Leadership Skills in Bible

Understanding leadership is an important competitor analysis skill. Poor leadership is a weakness which is reflected in the strategies taken by a company. And companies with poor leaders are less likely to survive when competition intensifies. The opposite is the case for good leaders.But what makes a good or bad leader. Is it just an ability to come up with winning strategies, or is there more to it.

The Bible can teach us lessons about how the Bible can teach us lessons that are applicable for today’s business. The biblical story of Korah told in the book of Numbers is one story that illustrates the issues of leadership. Korah was a cousin of Moses. According to Jewish legends, he was fabulously wealthy, and he was also sufficiently charismatic to attract several followers. He approached Moses and asked why he was being passed over – questioning the right of Moses and his brother Aaron to be top ones. God was not amused, and eventually Korah and his followers were destroyed.

But was it so wrong to aspire to leadership? What was so special about Moses and Aaron that made God accept their leadership style and not that of Korah. After all, Korah had proved that he could be successful – his wealth and followers showed this. The answer lies in how you lead.

There are two types of leaders. The first, leads for reasons of ego. They want to lead. They want to be the boss. Essentially, their ambition is to make things better for themselves, and if those beneath them benefit, then all the better. They thrive on the feeling of power and control that leadership can convey. This type of leader can be viewed as a taker. They take what is given from their followers and those underneath them. If they are good at strategy, then all benefit – although they will often benefit more. If they fail, however, then through not cultivating successors and partners, they are likely to drag all down with them.

The second sort of leader is the opposite of the first, in that rather than choosing to lead, leadership is thrust upon them. They may be the boss, but their ambition is not to benefit themselves but to make things better for those who entrusted them with the leader role. They are givers and will encourage others to follow them, through taking up leadership roles and sharing power. As a result, such leaders are more likely to leave a long-lasting legacy, and will also be better suited to withstand problems. They can call on others for help – and as their motivation is altruistic, they are more likely to receive help.

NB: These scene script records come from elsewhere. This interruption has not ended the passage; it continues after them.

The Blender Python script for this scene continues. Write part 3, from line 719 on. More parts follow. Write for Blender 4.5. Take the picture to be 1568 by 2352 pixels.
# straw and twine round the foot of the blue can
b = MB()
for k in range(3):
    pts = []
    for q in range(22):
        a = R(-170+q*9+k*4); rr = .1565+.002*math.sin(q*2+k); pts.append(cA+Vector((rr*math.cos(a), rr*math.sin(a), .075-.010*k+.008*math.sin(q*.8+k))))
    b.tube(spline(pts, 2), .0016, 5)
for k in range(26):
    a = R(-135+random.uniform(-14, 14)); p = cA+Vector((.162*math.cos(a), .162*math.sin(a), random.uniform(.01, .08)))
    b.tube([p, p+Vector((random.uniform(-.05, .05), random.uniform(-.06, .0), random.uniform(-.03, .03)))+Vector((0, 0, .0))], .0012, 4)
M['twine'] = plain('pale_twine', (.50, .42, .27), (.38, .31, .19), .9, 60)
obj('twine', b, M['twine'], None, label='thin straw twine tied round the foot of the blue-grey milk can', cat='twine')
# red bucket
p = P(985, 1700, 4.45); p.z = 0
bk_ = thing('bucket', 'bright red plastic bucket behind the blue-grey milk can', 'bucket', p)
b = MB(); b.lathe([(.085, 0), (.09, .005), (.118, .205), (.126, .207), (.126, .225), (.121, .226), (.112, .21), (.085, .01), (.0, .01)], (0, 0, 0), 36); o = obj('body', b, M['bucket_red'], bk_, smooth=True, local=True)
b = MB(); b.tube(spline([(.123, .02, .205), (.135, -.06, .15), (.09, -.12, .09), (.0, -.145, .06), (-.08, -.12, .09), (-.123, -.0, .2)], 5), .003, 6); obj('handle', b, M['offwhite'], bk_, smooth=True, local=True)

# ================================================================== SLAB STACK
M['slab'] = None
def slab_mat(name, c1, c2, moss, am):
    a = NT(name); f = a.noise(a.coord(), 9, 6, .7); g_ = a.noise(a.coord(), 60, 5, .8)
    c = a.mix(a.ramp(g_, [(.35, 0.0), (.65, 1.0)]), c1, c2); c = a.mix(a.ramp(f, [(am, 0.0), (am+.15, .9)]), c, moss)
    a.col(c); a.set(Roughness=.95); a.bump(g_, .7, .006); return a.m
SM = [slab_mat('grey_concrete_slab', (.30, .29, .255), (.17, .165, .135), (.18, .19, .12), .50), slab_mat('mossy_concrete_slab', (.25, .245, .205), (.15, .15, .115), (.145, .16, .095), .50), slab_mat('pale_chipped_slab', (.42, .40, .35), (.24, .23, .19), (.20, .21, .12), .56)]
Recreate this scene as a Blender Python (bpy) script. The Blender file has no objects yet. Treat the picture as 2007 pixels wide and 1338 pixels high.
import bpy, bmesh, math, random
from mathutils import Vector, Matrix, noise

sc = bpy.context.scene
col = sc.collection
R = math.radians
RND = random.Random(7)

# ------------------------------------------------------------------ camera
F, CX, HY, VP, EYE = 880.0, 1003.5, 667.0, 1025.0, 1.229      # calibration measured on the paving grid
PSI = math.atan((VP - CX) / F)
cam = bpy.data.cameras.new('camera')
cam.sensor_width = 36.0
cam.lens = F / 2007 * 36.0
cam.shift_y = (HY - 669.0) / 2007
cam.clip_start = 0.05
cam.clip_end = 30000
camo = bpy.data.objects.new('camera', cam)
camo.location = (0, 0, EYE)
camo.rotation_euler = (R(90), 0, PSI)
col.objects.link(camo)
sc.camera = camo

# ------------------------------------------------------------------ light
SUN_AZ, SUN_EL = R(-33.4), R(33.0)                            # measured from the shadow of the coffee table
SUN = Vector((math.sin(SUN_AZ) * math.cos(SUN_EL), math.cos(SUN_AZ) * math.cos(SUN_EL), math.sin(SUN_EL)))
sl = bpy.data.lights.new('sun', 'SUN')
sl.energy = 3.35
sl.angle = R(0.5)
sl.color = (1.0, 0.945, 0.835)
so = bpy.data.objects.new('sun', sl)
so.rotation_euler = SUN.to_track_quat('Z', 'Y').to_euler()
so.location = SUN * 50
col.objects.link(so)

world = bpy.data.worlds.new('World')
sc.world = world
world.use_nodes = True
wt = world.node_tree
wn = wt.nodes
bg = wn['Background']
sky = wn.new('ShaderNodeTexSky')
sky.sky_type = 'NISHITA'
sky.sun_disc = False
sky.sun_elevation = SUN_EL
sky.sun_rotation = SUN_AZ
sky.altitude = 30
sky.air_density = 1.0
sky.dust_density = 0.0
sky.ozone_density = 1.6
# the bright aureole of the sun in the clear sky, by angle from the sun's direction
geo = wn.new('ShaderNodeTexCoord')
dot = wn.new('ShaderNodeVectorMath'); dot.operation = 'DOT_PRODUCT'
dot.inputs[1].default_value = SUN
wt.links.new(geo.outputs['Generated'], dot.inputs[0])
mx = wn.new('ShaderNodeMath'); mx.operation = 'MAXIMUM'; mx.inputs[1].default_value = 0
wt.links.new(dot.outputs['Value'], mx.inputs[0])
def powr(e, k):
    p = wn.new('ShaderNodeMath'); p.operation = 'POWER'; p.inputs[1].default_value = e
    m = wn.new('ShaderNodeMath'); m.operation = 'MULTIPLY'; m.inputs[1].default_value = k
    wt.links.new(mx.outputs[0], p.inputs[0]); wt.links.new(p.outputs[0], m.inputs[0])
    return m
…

So how do you spot givers and takers in companies. The first thing to do is look at the company culture. Is it collaborative or mercenary? Do the leaders lead by example, or do they just expect to be obeyed? Do they consult with others and take account of the needs and interests of all the organization or just a select few who they see as their near-equals?

Few years back, Warren Buffet, the chairman of Hathaway, announced that he plans to leave 85% of his fortune to the Bill & Melinda Gates foundation, which made charitable payments in 2005 alone, of more than twice that donated by UNESCO. The name Buffet won’t even become incorporated in the charity’s name.

So, when you look at the leaders of your competitors or your own company think about whether they are givers or takers. As in long-term it seems that being a giver is a more reliable indicator of success.